Изложенное позволяет заключить, что теория Маркса о характере восточного общества и государства выглядит примерно следующим образом. В условиях отсутствия частной собственности исполнение общественно необходимых социально-политических и производственно-технических функций вело к появлению слоя людей, поднявшихся над первобытными общинами. Опираясь на авторитет общественных должностей и на зарождавшийся аппарат власти, этот слой с течением времени становился все более могущественным и независимым от коллектива. Логическое развитие описываемого процесса вело к абсолютизации сакрализованной власти вождя, ставшего во главе иерархии управителей, превратившегося в обожествленного деспота, в символ разросшегося коллектива, в «связующее единство» складывающегося государства, наконец, в «верховного собственника».
Данные современных исследований убедительно свидетельствуют, что ранняя и в силу необходимости фрагментарная теория-схема Маркса оказалась в конечном счете много предпочтительней пришедшей ей на смену в XX в. [5] Стоит привести небезынтересное суждение на сей счет: «Понятие "азиатский способ производства", гипотетически введенное Марксом, в дальнейшем могло быть снято самим развитием исторической науки, если бы оказалось, что оно противоречит фактам. Но все дело в том, что этого не произошло. Как раз наоборот! Факты исторической науки убедительно свидетельствуют, что понятие "азиатский способ производства" выражает реальную и весьма важную проблему исторического знания, обойти и игнорировать которую невозможно» [54, с. 168]. Отметим также, что за последнее время резко увеличилось внимание к проблеме «азиатского способа производства» и в историографии КНР [294; 334], где еще недавно абсолютно господствовала пятичленная схема формаций, причем в ее весьма догматической модификации (см. [29]).
(речь идет об априорном постулировании структурообразующей функции рабовладения для всех древних и феодализма — для средневековых обществ в рамках пятичленной схемы формаций). Обратимся к анализу этих данных.

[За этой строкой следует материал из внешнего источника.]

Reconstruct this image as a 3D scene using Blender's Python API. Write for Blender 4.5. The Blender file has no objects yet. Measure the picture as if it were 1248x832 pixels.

Генезис социальных связей. Реципрокность и редистрибуция
Современные социологи определяют общество как коллектив людей обоего пола, связанных общими потребностями и целями и взаимодействующих ради их удовлетворения [85, с. 2]. В конечном счете общество — это упорядочение, организация, система норм [235, с. 346—352]. Оно рождается в тесной связи с природой. Но как феномен не базируется на ней — скорее противостоит ей. Основа общества — культура. Однако культура — тоже социальный факт. Пытаясь выйти из создавшегося противоречия, известный современный антрополог К. Леви-Стросс предположил, что в качестве первоосновы социокультурного начала следует выделить сексуальное поведение. В отличие от других инстинктов, восходящих к биологическому, секс для своего удовлетворения требует двоих, что и создает условия для социализации: первоначальным социальным фактором был запрет инцеста ([193, с. 32]; см. также [83, с. 35—36]).
В этом он не был оригинальным. Многие специалисты, видели истоки социального в обуздании «зоологического индивидуализма» [64, с. 242; 72, с. 56; 237, с. 80]. Но Леви-Стросс пошел дальше других. Отказ от инцеста он связал со следующим важным социальным фактом — с обменом женщинами ([192, с. 113—114]; см. также [209, с. 332]), что создало условия для установления прочных связей по принципу «я — тебе, ты — мне» [189, с. 277; 193, с. 32]. Именно обмен женщинами вызвал к жизни фундаментальный принцип эквивалентного дара, который стал затем центральным пунктом всей дистрибутивной системы общества [83, с. 37] (подробнее см. [192; 185; 186; 217, с. 188—200]).
Опираясь на исследование М. Мосса о феномене дарообмена [212], Леви-Стросс увидел в такого рода коммуникации структурную основу культуры, ее код. Обмен дарами — основа кодифицированной нормы поведения, на базе которой со временем сложилась та система экспектаций с запретами и санкциями за их нарушение, которая жестко регулирует образ жизни индивида и общества. (Структурализм Леви-Стросса [190]. достаточно убедительно воссоздает механизм генезиса социокультурного импульса огромной силы. И хотя эта теория воспринимается отнюдь не безоговорочно, а подчас и критически [82, с. 131 и сл.; 146, с. 484—492], ее генеральный тезис о том, что инцест - табу и обмен женщинами явились первоосновой нового типа структуры, т. е. общества, заслуживает внимания. Сложившаяся на основе подобного рода обмена система брачных связей способствовала установлению нормативного родства, вследствие чего были определены старшинство поколений, брачные классы и в конечном счете возникли первые социально-родственные общности.